Transcribe the listing verbatim. Do not carry over any pictures.

═══ The input ═══

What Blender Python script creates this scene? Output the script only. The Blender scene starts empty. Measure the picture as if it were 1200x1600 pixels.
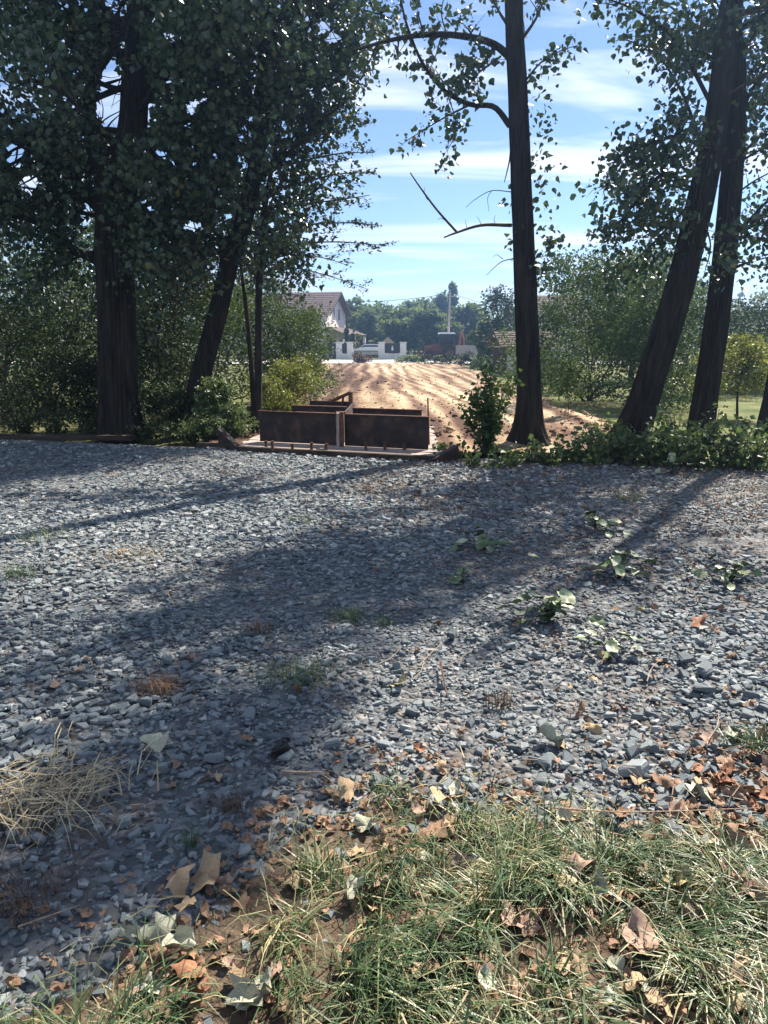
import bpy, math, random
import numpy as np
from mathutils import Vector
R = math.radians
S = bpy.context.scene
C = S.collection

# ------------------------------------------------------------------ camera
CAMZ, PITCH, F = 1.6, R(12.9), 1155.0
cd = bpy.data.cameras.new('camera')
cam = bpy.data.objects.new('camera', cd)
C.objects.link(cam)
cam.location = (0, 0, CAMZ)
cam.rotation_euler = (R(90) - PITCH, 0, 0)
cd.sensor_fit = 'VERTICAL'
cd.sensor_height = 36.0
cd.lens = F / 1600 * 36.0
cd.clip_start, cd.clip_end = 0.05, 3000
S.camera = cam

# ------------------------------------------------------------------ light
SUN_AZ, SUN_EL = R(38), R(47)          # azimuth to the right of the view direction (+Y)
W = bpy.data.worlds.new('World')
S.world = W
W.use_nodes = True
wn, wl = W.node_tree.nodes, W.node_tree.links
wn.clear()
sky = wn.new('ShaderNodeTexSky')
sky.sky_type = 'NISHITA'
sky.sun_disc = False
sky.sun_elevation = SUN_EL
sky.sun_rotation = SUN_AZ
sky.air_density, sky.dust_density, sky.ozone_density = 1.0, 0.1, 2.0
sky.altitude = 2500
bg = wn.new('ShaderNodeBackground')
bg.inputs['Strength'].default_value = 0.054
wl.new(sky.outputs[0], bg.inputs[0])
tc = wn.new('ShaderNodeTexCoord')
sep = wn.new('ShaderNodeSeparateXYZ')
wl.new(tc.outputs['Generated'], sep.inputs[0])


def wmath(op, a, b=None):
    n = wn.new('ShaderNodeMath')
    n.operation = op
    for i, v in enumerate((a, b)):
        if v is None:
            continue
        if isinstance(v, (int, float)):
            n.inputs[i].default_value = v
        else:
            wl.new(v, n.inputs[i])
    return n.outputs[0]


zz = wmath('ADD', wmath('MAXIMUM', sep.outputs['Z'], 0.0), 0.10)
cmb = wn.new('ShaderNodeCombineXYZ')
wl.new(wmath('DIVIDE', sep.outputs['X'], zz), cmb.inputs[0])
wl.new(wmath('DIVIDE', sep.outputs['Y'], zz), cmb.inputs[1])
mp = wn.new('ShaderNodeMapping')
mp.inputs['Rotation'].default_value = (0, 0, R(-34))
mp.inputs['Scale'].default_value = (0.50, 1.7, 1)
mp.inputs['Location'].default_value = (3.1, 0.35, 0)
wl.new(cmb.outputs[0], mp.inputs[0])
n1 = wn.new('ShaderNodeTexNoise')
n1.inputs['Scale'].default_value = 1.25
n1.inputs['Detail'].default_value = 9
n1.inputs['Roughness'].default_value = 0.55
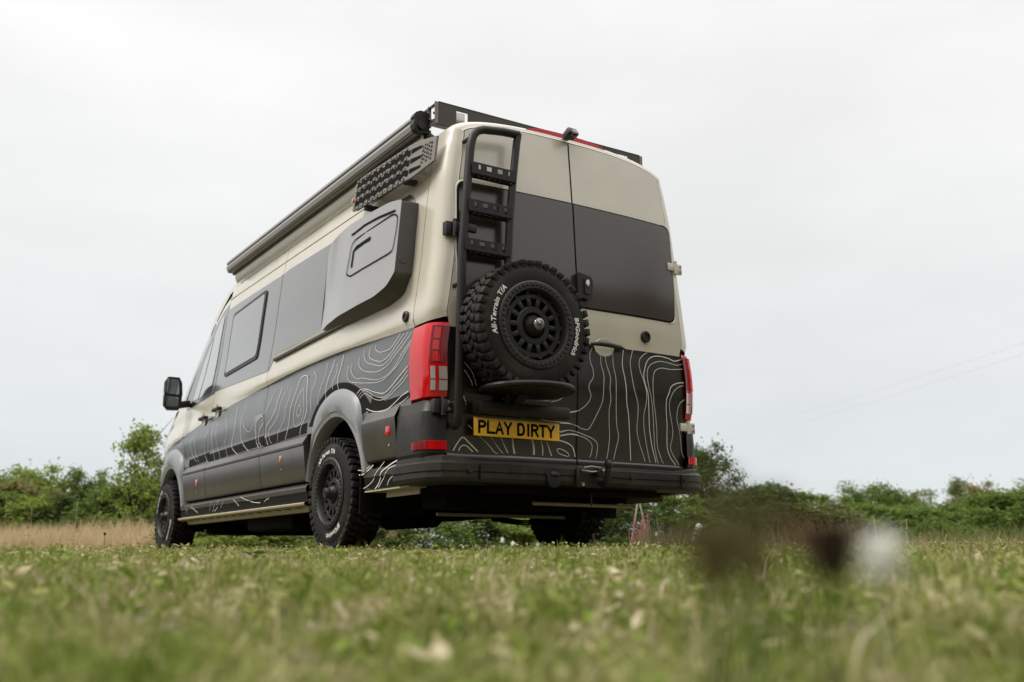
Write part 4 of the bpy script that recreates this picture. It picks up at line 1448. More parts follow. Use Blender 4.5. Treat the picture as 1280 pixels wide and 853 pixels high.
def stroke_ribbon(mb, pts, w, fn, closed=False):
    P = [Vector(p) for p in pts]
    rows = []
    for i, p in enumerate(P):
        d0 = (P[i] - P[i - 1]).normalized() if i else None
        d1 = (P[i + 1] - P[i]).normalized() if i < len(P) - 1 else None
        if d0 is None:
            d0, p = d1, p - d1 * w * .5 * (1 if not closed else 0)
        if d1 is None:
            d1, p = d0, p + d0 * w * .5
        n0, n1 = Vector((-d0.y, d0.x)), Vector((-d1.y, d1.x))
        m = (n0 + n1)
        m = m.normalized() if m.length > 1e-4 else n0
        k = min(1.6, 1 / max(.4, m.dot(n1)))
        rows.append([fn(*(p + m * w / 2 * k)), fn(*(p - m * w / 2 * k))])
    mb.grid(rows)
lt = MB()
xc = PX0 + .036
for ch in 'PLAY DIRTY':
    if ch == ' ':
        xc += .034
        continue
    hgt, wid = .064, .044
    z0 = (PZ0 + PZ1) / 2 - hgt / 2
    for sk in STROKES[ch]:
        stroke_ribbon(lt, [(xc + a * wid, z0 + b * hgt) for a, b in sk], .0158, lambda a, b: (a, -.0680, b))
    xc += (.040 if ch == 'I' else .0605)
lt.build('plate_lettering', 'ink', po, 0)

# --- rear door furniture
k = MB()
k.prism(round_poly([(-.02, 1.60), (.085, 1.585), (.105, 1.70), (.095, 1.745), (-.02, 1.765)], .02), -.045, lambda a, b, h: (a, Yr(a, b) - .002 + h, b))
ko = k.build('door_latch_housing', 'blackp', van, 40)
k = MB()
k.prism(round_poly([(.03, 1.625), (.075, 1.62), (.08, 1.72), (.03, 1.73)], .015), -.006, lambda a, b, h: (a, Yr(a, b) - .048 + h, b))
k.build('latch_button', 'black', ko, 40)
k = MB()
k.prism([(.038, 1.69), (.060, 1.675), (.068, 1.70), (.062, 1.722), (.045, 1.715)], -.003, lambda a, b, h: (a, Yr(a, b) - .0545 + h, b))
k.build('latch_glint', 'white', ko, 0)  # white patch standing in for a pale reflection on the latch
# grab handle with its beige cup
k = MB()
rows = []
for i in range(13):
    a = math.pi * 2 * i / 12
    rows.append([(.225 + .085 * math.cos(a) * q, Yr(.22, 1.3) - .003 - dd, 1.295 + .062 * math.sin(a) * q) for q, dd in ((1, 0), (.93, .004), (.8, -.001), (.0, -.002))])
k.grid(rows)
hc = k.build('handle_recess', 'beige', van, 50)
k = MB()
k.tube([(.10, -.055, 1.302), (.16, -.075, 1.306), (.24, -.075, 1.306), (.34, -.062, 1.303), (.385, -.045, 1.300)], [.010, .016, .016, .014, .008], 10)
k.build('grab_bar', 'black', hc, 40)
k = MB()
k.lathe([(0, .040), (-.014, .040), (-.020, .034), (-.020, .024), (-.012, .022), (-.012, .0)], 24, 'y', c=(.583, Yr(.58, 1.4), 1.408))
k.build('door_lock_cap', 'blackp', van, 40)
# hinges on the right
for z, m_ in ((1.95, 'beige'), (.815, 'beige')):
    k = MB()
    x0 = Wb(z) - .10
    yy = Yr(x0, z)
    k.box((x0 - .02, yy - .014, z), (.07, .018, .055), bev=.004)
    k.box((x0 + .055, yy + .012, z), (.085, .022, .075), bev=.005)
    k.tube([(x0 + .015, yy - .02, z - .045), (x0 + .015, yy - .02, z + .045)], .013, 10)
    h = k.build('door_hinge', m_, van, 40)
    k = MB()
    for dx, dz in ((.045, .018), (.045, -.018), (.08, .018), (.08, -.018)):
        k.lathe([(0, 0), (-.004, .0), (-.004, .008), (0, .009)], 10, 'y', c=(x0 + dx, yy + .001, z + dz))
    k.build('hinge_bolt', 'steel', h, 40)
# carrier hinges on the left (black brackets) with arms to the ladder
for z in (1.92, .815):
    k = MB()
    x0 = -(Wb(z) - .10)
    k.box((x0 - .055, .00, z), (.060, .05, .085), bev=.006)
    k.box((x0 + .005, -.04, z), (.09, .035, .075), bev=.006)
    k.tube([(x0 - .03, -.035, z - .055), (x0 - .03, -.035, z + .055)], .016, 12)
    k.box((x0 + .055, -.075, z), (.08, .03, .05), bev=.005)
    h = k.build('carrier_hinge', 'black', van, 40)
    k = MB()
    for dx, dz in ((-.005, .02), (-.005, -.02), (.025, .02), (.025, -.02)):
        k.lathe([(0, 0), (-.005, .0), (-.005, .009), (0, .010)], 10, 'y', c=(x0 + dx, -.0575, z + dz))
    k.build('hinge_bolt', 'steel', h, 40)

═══

(Correct output)
What Blender Python script creates this scene? Output the script only. The Blender scene starts empty. Measure the picture as if it were 1200x1600 pixels.
import bpy, math, random
import numpy as np
from mathutils import Vector
R = math.radians
S = bpy.context.scene
C = S.collection

# ------------------------------------------------------------------ camera
CAMZ, PITCH, F = 1.6, R(12.9), 1155.0
cd = bpy.data.cameras.new('camera')
cam = bpy.data.objects.new('camera', cd)
C.objects.link(cam)
cam.location = (0, 0, CAMZ)
cam.rotation_euler = (R(90) - PITCH, 0, 0)
cd.sensor_fit = 'VERTICAL'
cd.sensor_height = 36.0
cd.lens = F / 1600 * 36.0
cd.clip_start, cd.clip_end = 0.05, 3000
S.camera = cam

# ------------------------------------------------------------------ light
SUN_AZ, SUN_EL = R(38), R(47)          # azimuth to the right of the view direction (+Y)
W = bpy.data.worlds.new('World')
S.world = W
W.use_nodes = True
wn, wl = W.node_tree.nodes, W.node_tree.links
wn.clear()
sky = wn.new('ShaderNodeTexSky')
sky.sky_type = 'NISHITA'
sky.sun_disc = False
sky.sun_elevation = SUN_EL
sky.sun_rotation = SUN_AZ
sky.air_density, sky.dust_density, sky.ozone_density = 1.0, 0.1, 2.0
sky.altitude = 2500
bg = wn.new('ShaderNodeBackground')
bg.inputs['Strength'].default_value = 0.054
wl.new(sky.outputs[0], bg.inputs[0])
tc = wn.new('ShaderNodeTexCoord')
sep = wn.new('ShaderNodeSeparateXYZ')
wl.new(tc.outputs['Generated'], sep.inputs[0])


def wmath(op, a, b=None):
    n = wn.new('ShaderNodeMath')
    n.operation = op
    for i, v in enumerate((a, b)):
        if v is None:
            continue
        if isinstance(v, (int, float)):
            n.inputs[i].default_value = v
        else:
            wl.new(v, n.inputs[i])
    return n.outputs[0]


zz = wmath('ADD', wmath('MAXIMUM', sep.outputs['Z'], 0.0), 0.10)
cmb = wn.new('ShaderNodeCombineXYZ')
wl.new(wmath('DIVIDE', sep.outputs['X'], zz), cmb.inputs[0])
wl.new(wmath('DIVIDE', sep.outputs['Y'], zz), cmb.inputs[1])
mp = wn.new('ShaderNodeMapping')
mp.inputs['Rotation'].default_value = (0, 0, R(-34))
mp.inputs['Scale'].default_value = (0.50, 1.7, 1)
mp.inputs['Location'].default_value = (3.1, 0.35, 0)
wl.new(cmb.outputs[0], mp.inputs[0])
n1 = wn.new('ShaderNodeTexNoise')
n1.inputs['Scale'].default_value = 1.25
n1.inputs['Detail'].default_value = 9
n1.inputs['Roughness'].default_value = 0.55
Write part 4 of the bpy script that recreates this picture. It picks up at line 1448. More parts follow. Use Blender 4.5. Treat the picture as 1280 pixels wide and 853 pixels high.
def stroke_ribbon(mb, pts, w, fn, closed=False):
    P = [Vector(p) for p in pts]
    rows = []
    for i, p in enumerate(P):
        d0 = (P[i] - P[i - 1]).normalized() if i else None
        d1 = (P[i + 1] - P[i]).normalized() if i < len(P) - 1 else None
        if d0 is None:
            d0, p = d1, p - d1 * w * .5 * (1 if not closed else 0)
        if d1 is None:
            d1, p = d0, p + d0 * w * .5
        n0, n1 = Vector((-d0.y, d0.x)), Vector((-d1.y, d1.x))
        m = (n0 + n1)
        m = m.normalized() if m.length > 1e-4 else n0
        k = min(1.6, 1 / max(.4, m.dot(n1)))
        rows.append([fn(*(p + m * w / 2 * k)), fn(*(p - m * w / 2 * k))])
    mb.grid(rows)
lt = MB()
xc = PX0 + .036
for ch in 'PLAY DIRTY':
    if ch == ' ':
        xc += .034
        continue
    hgt, wid = .064, .044
    z0 = (PZ0 + PZ1) / 2 - hgt / 2
    for sk in STROKES[ch]:
        stroke_ribbon(lt, [(xc + a * wid, z0 + b * hgt) for a, b in sk], .0158, lambda a, b: (a, -.0680, b))
    xc += (.040 if ch == 'I' else .0605)
lt.build('plate_lettering', 'ink', po, 0)

# --- rear door furniture
k = MB()
k.prism(round_poly([(-.02, 1.60), (.085, 1.585), (.105, 1.70), (.095, 1.745), (-.02, 1.765)], .02), -.045, lambda a, b, h: (a, Yr(a, b) - .002 + h, b))
ko = k.build('door_latch_housing', 'blackp', van, 40)
k = MB()
k.prism(round_poly([(.03, 1.625), (.075, 1.62), (.08, 1.72), (.03, 1.73)], .015), -.006, lambda a, b, h: (a, Yr(a, b) - .048 + h, b))
k.build('latch_button', 'black', ko, 40)
k = MB()
k.prism([(.038, 1.69), (.060, 1.675), (.068, 1.70), (.062, 1.722), (.045, 1.715)], -.003, lambda a, b, h: (a, Yr(a, b) - .0545 + h, b))
k.build('latch_glint', 'white', ko, 0)  # white patch standing in for a pale reflection on the latch
# grab handle with its beige cup
k = MB()
rows = []
for i in range(13):
    a = math.pi * 2 * i / 12
    rows.append([(.225 + .085 * math.cos(a) * q, Yr(.22, 1.3) - .003 - dd, 1.295 + .062 * math.sin(a) * q) for q, dd in ((1, 0), (.93, .004), (.8, -.001), (.0, -.002))])
k.grid(rows)
hc = k.build('handle_recess', 'beige', van, 50)
k = MB()
k.tube([(.10, -.055, 1.302), (.16, -.075, 1.306), (.24, -.075, 1.306), (.34, -.062, 1.303), (.385, -.045, 1.300)], [.010, .016, .016, .014, .008], 10)
k.build('grab_bar', 'black', hc, 40)
k = MB()
k.lathe([(0, .040), (-.014, .040), (-.020, .034), (-.020, .024), (-.012, .022), (-.012, .0)], 24, 'y', c=(.583, Yr(.58, 1.4), 1.408))
k.build('door_lock_cap', 'blackp', van, 40)
# hinges on the right
for z, m_ in ((1.95, 'beige'), (.815, 'beige')):
    k = MB()
    x0 = Wb(z) - .10
    yy = Yr(x0, z)
    k.box((x0 - .02, yy - .014, z), (.07, .018, .055), bev=.004)
    k.box((x0 + .055, yy + .012, z), (.085, .022, .075), bev=.005)
    k.tube([(x0 + .015, yy - .02, z - .045), (x0 + .015, yy - .02, z + .045)], .013, 10)
    h = k.build('door_hinge', m_, van, 40)
    k = MB()
    for dx, dz in ((.045, .018), (.045, -.018), (.08, .018), (.08, -.018)):
        k.lathe([(0, 0), (-.004, .0), (-.004, .008), (0, .009)], 10, 'y', c=(x0 + dx, yy + .001, z + dz))
    k.build('hinge_bolt', 'steel', h, 40)
# carrier hinges on the left (black brackets) with arms to the ladder
for z in (1.92, .815):
    k = MB()
    x0 = -(Wb(z) - .10)
    k.box((x0 - .055, .00, z), (.060, .05, .085), bev=.006)
    k.box((x0 + .005, -.04, z), (.09, .035, .075), bev=.006)
    k.tube([(x0 - .03, -.035, z - .055), (x0 - .03, -.035, z + .055)], .016, 12)
    k.box((x0 + .055, -.075, z), (.08, .03, .05), bev=.005)
    h = k.build('carrier_hinge', 'black', van, 40)
    k = MB()
    for dx, dz in ((-.005, .02), (-.005, -.02), (.025, .02), (.025, -.02)):
        k.lathe([(0, 0), (-.005, .0), (-.005, .009), (0, .010)], 10, 'y', c=(x0 + dx, -.0575, z + dz))
    k.build('hinge_bolt', 'steel', h, 40)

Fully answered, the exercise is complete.